#### What needs to be done
Wherever a line below holds the word "follow", copy that line.

────────────────────

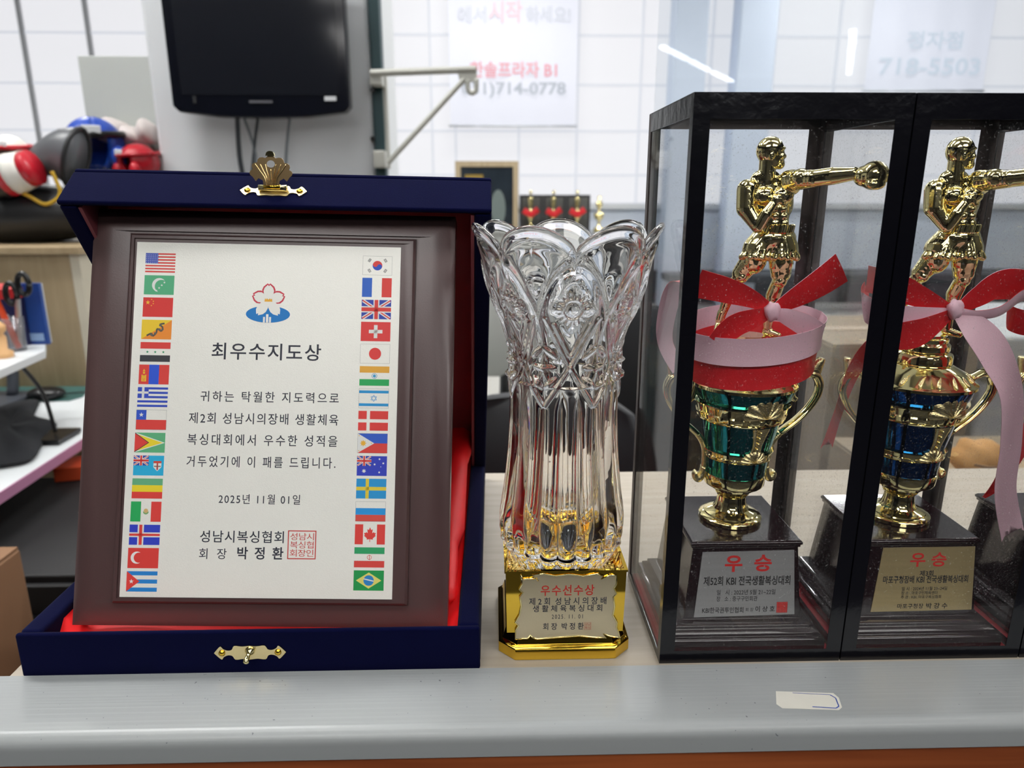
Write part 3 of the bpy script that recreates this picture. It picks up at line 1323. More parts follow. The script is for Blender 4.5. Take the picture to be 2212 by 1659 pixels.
def f_canada(P):
    P.rect(0, 0, FWI*.27, FHI, fr_, 0)
    P.rect(FWI*.73, 0, FWI, FHI, fr_, 0)
    half = [(0, .86), (.05, .72), (.12, .76), (.10, .56), (.17, .62), (.19, .57), (.26, .58), (.23, .46), (.26, .43), (.13, .30), (.14, .24), (.015, .26), (.012, .12)]
    pts = [(FWI*.5+a*FWI*.75, FHI*c) for a, c in half]+[(FWI*.5-a*FWI*.75, FHI*c) for a, c in half[::-1]]
    P.poly(pts, fr_, 1)


def f_iran(P):
    hstripes(P, [(40, 160, 100), None, (214, 66, 60)])
    for k in range(18):
        P.circle(FWI*(k+.5)/18, FHI*.655, .0004, fw_, 1, n=6)
        P.circle(FWI*(k+.5)/18, FHI*.345, .0004, fw_, 1, n=6)
    P.ring(FWI/2, FHI/2, .0016, .0003, (214, 66, 60), 1)
    P.rect(FWI/2-.00018, FHI*.37, FWI/2+.00018, FHI*.63, (214, 66, 60), 1)


def f_brazil(P):
    P.rect(0, 0, FWI, FHI, (20, 150, 74), 0)
    P.poly([(FWI*.08, FHI/2), (FWI/2, FHI*.1), (FWI*.92, FHI/2), (FWI/2, FHI*.9)], (222, 214, 110), 1)
    P.circle(FWI/2, FHI/2, FHI*.26, (40, 130, 200), 2)
    P.line((FWI*.335, FHI*.58), (FWI*.665, FHI*.47), .0007, fw_, 3)


LEFT = [(f_usa, 'striped flag with a starred blue corner'), (f_comoros, 'green flag with a white crescent and four stars'), (f_china, 'red flag with yellow stars'),
        (f_bhutan, 'yellow and orange flag with a grey dragon'), (f_tri_star, 'red white black flag with three green stars'), (f_mongolia, 'red blue red flag with a yellow symbol'),
        (f_greece, 'blue striped flag with a white cross'), (f_chile, 'white and red flag with a starred blue corner'), (f_guyana, 'green flag with yellow and red arrowheads'),
        (f_fiji, 'light blue flag with a shield'), (f_ethiopia, 'green yellow red striped flag'), (f_mexico, 'green white red flag with a small crest'),
        (f_iceland, 'blue flag with a red and white cross'), (f_turkey, 'red flag with a white crescent'), (f_cuba, 'blue striped flag with a red triangle and star')]
RIGHT = [(f_korea, 'white flag with a red and blue circle'), (f_france, 'blue white red upright striped flag'), (f_uk, 'blue flag with crossing red and white bars'),
         (f_swiss, 'red flag with a white cross'), (f_japan, 'white flag with a red disc'), (f_india, 'orange white green flag with a blue wheel'),
         (f_israel, 'white flag with blue bands and a star'), (f_denmark, 'red flag parted by a white cross'), (f_phil, 'blue and red flag with a white triangle and sun'),
         (f_aus, 'dark blue flag with white stars'), (f_sweden, 'blue flag with a yellow cross'), (f_russia, 'white blue red striped flag'),
         (f_canada, 'red and white flag with a red maple leaf'), (f_iran, 'green white red flag with a red symbol'), (f_brazil, 'green flag with a yellow diamond and blue disc')]
for lst, a, c in ((LEFT, (351, 570), (311, 1254)), (RIGHT, (817, 576), (798, 1252))):
    ua, ub = puv(*a), puv(*c)
    for k, (fn, lab) in enumerate(lst):
        t = k/14
        x, y = ua[0]+(ub[0]-ua[0])*t, ua[1]+(ub[1]-ua[1])*t
        P = Print()
        fn(P)
        o = P.build('printed_flag', plq, (x-FWI/2, y-FHI/2, ZP))
        o['label'] = lab

# ================================================================ CRYSTAL VASE TROPHY
vt = empty('vase_trophy', (.0475, .4675, 0), 'clear cut crystal vase trophy on a shiny gold square pedestal', 'trophy')


def octa(hx, c, z):
    return [(-hx+c, -hx, z), (hx-c, -hx, z), (hx, -hx+c, z), (hx, hx-c, z), (hx-c, hx, z), (-hx+c, hx, z), (-hx, hx-c, z), (-hx, -hx+c, z)]


b = MB()
b.rings([octa(.0455, .011, 0), octa(.0455, .011, .0085), octa(.0440, .0105, .0095), octa(.0425, .010, .0100), octa(.0405, .009, .0165), octa(.0395, .008, .0180), octa(.0385, .007, .0185)], RICHGOLD)
b.build('plinth', vt, autos=True, smooth=True, bevel=.0006)
b = MB()
hb = .0398
rg = [[(x*s, y*s, z) for x, y in ((-1, -1), (1, -1), (1, 1), (-1, 1))] for s, z in ((hb, .018), (hb+.0008, .0635), (hb+.0016, .0640), (hb+.0016, .0655), (hb-.0008, .0655), (hb-.003, .0600))]
b.rings(rg, RICHGOLD, cap1=False)
# dished top inside the rim
m_ = 32
sq = []
for j in range(m_):
    a = 2*PI*j/m_
    cx_, cy_ = math.cos(a), math.sin(a)
    k = 1/max(abs(cx_), abs(cy_))
    sq.append((cx_*k, cy_*k, 1))
rg = [[((hb-.003)*x, (hb-.003)*y, .0600) for x, y, _ in sq], [(.034*math.cos(2*PI*j/m_), .034*math.sin(2*PI*j/m_), .0560) for j in range(m_)],
      [(.028*math.cos(2*PI*j/m_), .028*math.sin(2*PI*j/m_), .0500) for j in range(m_)]]
b.rings(rg, RICHGOLD, cap0=False)
b.build('pedestal', vt, autos=True, smooth=True)


# ornate plate on the pedestal front
def vz(x, y):
    q = aty(x, y, .4675-hb-.0018)
    return q.x-.0475, q.z


op = [(1125, 1243), (1128, 1252), (1140, 1251), (1160, 1249), (1163, 1255), (1150, 1243), (1175, 1240), (1200, 1245), (1229, 1241), (1260, 1245), (1290, 1240), (1303, 1245), (1298, 1252), (1318, 1243), (1331, 1243),
      (1332, 1262), (1326, 1272), (1332, 1283), (1325, 1290), (1328, 1310), (1324, 1330), (1333, 1345), (1332, 1356), (1340, 1378), (1318, 1375), (1303, 1370), (1310, 1378), (1290, 1378), (1250, 1374), (1210, 1377), (1160, 1381), (1150, 1378),
      (1146, 1373), (1140, 1380), (1113, 1381), (1114, 1362), (1120, 1352), (1113, 1345), (1122, 1330), (1126, 1310), (1123, 1290), (1130, 1281), (1122, 1274), (1128, 1262)]
b = MB()
VPL = mat('brushed_champagne', (.72, .62, .42, 1), .36, .75, var=.08, vs=60, bump=.1, bs=700)
pp = [vz(x, y) for x, y in op]
b.extrude(pp, (0, -hb-.0002, 0), (1, 0, 0), (0, 0, 1), (0, -.0012, 0), VPL)
o = b.build('scroll_plate', vt)
o['label'] = 'champagne coloured scroll-edged plate'
b = MB()
b.sweep([(x, -hb-.0014, z) for x, z in pp]+[(pp[0][0], -hb-.0014, pp[0][1])], .0006, GOLD, n=6)
b.build('plate_rim', vt, smooth=True)
P = Print()
for t, x0, y0, x1, y1, col, off, sp in [
        ('우수선수상', 1168, 1264, 1284, 1287, (196, 40, 30), .012, 1.15),
        ('제 2 회  성 남 시 의 장 배', 1143, 1291, 1310, 1307, INK, .012, 1.),
        ('생 활 체 육 복 싱 대 회', 1151, 1307, 1301, 1322, INK, .012, 1.),
        ('2025. 11. 01', 1192, 1328, 1259, 1337, INK, .004, 1.3),
        ('회 장  박 정 환', 1173, 1346, 1261, 1361, INK, .012, 1.)]:
    xm, ym = (x0+x1)/2, (y0+y1)/2
    P.text(t, vz(x0, ym)[0], vz(xm, y1)[1], vz(x1, ym)[0], vz(xm, y0)[1], col, 1, off, sp)
a, c = vz(1262, 1361), vz(1277, 1345)
P.seal(a[0], a[1], c[0], c[1], ['성남', '복싱'], (190, 50, 40), 1)
P.build('plate_lettering', vt, mtx=Matrix.Translation((0, -hb-.00145, 0)) @ Matrix.Rotation(PI/2, 4, 'X'))

# the vase itself
VP = [(.020, .0500), (.027, .0505), (.034, .0555), (.0385, .063), (.0425, .0725), (.0440, .0800), (.0441, .0885), (.0432, .0970), (.0412, .1100), (.0394, .1250), (.0380, .1400), (.0369, .1610), (.0366, .1839), (.0370, .2000), (.0388, .2130), (.0425, .2265), (.0472, .2400), (.0510, .2520), (.0545, .2680), (.0575, .2790), (.0600, .2890)]
VPz = np.array([q[1] for q in VP])
VPr = np.array([q[0] for q in VP])
NP_ = 7
VH = .2765
ROT = -PI/2


def vase_mesh():
    NT, NZ = 448, 330
    zz = np.linspace(0, 1, NZ)
    th = 2*PI*np.arange(NT)/NT
    per = 2*PI/NP_
    ph = ((th-ROT+per/2) % per)-per/2       # 0 at arch centre (= rim valley)
    pet = np.abs(np.sin(ph*NP_/2))          # 0 at valley, 1 at petal centre
    rimz = .2755+.0150*np.clip(pet, 0, 1)**.62
    T, Z0 = np.meshgrid(th, zz)
    PHI = np.tile(ph, (NZ, 1))
    RIM_ = np.tile(rimz, (NZ, 1))
    zlow = .050
    # stretch: only above .24 the rows follow the rim
    base = zlow+(VH-zlow)*Z0
    k = np.clip((base-.215)/(VH-.215), 0, 1)**1.3
    Z = base+k*(RIM_-VH)
    Rr = np.interp(Z, VPz, VPr)
    s = PHI*Rr
    H_ = np.zeros_like(Z)

    def ridge(d, w, h):
        return h*np.exp(-(d/w)**2)
    # lower flutes, 21 around
    fl = np.abs(np.cos(PHI*NP_*3/2.))
    amp = np.interp(Z, [.05, .058, .070, .085, .10, .14, .175, .196], [.0, .0014, .0036, .0032, .0025, .0022, .0017, 0])
    H_ += amp*(fl**.6-.9)
    # lens cuts on the bulge
    cut = np.abs(np.sin(PHI*NP_*3/2.))
    H_ -= .0024*np.exp(-((Z-.080)/.008)**2)*cut**3
    H_ += .0012*np.exp(-((Z-.0715)/.0022)**2)
    # arch
    e = np.sqrt((s/.0205)**2+((Z-.226)/.0425)**2)
    H_ += ridge((e-1)*.02, .0016, .0016)*(Z > .19)
    H_ -= .0016*np.clip(1-e, 0, .25)*4*(Z > .19)
    # boss with ring and eight-pointed star
    zb = .2415
    rr = np.sqrt(s**2+(Z-zb)**2)
    an = np.arctan2(s, Z-zb)
    H_ += np.where(rr < .0048, .0024*np.sqrt(np.clip(1-(rr/.0052)**2, 0, 1)), 0)
    H_ += ridge(rr-.0062, .0008, .0010)
    star = np.clip(1-rr/(.0085+.0070*np.abs(np.cos(2*an))**3), 0, 1)
    H_ += .0042*star*(rr > .0055)
    H_ += .0008*np.cos(an*16)*np.exp(-((rr-.0085)/.0016)**2)
    # crossing bars
    for sg in (-1, 1):
        for (z0, sl, zl, zh) in ((.2035, .52, .2035, .2360), (.2105, .52, .2105, .2330)):
            d = (s*sg-(Z-z0)*sl)/math.sqrt(1+sl*sl)
            H_ += ridge(d, .00105, .0019)*(Z > zl)*(Z < zh)
        d = (s*sg-(.2035-Z)*.62)/1.18
        H_ += ridge(d, .0010, .0017)*(Z < .2035)*(Z > .176)
        # leaves at the sides
        for (cx_, cz_, an_) in ((.0130, .2130, .9), (.0140, .2030, 1.6), (.0125, .1930, 2.3)):
            dx, dz = s*sg-cx_, Z-cz_
            a_ = dx*math.sin(an_)+dz*math.cos(an_)
            c_ = dx*math.cos(an_)-dz*math.sin(an_)
            q = (a_/.0062)**2+(c_/.0021)**2
            H_ += .0022*np.clip(1-q, 0, 1)
    # fan flutes on the petals, between arches
    sp = (np.abs(PHI)-per/2)*Rr
    fn_ = np.exp(-((Z-.245)/.022)**2)
    H_ += .0008*np.cos(sp/(.0011+.055*np.clip(Z-.215, 0, .1)))*fn_*(e > 1.05)*(Z > .215)
    # grooves under the rim valleys and a rolled lip
    dr = (RIM_-Z)
    H_ += ridge(dr-.0022, .0022, .0010)
    H_ -= ridge(dr-.0075, .003, .0008)
    # petal swell
    H_ += .0022*(np.abs(np.sin(PHI*NP_/2))**.8-.5)*np.clip((Z-.235)/.045, 0, 1)
    Ro = Rr+H_
    # inner wall
    NI = 150
    zi = np.linspace(0, 1, NI)
    T2, Zi0 = np.meshgrid(th, zi)
    RI = np.tile(rimz, (NI, 1))
    zfl = .0745
    bi = VH-(VH-zfl)*Zi0
    ki = np.clip((bi-.215)/(VH-.215), 0, 1)**1.3
    Zi = bi+ki*(RI-VH)-.0002
    wall = np.interp(Zi, [.0745, .10, .16, .20, .24, .27, .29], [.0125, .0095, .0062, .0058, .0050, .0042, .0026])
    Ri = np.interp(Zi, VPz, VPr)-wall
    PHI2 = np.tile(ph, (NI, 1))
    Ri += .0022*(np.abs(np.sin(PHI2*NP_/2))**.8-.5)*np.clip((Zi-.235)/.045, 0, 1)
    Ri *= np.clip(1-.0*Zi0, 0, 1)
    Ri[-1] *= .93
    vo = np.stack([Ro*np.cos(T), Ro*np.sin(T), Z], -1).reshape(-1, 3)
    # lip roll: two extra rings
    lipr = (Ro[-1]+Ri[0])/2
    lip1 = np.stack([(Ro[-1]*.7+lipr*.3)*np.cos(th), (Ro[-1]*.7+lipr*.3)*np.sin(th), rimz+.0008], -1)
    lip2 = np.stack([(Ri[0]*.6+lipr*.4)*np.cos(th), (Ri[0]*.6+lipr*.4)*np.sin(th), rimz+.0008], -1)
    vi = np.stack([Ri*np.cos(T2), Ri*np.sin(T2), Zi], -1).reshape(-1, 3)
    V = np.concatenate([vo, lip1, lip2, vi])
    nr = NZ+2+NI
    i = np.arange(nr-1)[:, None]*NT
    j = np.arange(NT)[None, :]
    j2 = (j+1) % NT
    F_ = np.stack([i+j, i+j2, i+NT+j2, i+NT+j], -1).reshape(-1, 4)
    faces = F_.tolist()
    faces.append(list(range(NT-1, -1, -1)))
    faces.append([(nr-1)*NT+k for k in range(NT)])
    return V.tolist(), faces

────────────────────

#### The completed task
Write part 3 of the bpy script that recreates this picture. It picks up at line 1323. More parts follow. The script is for Blender 4.5. Take the picture to be 2212 by 1659 pixels.
    # stretch: only above .24 the rows follow the rim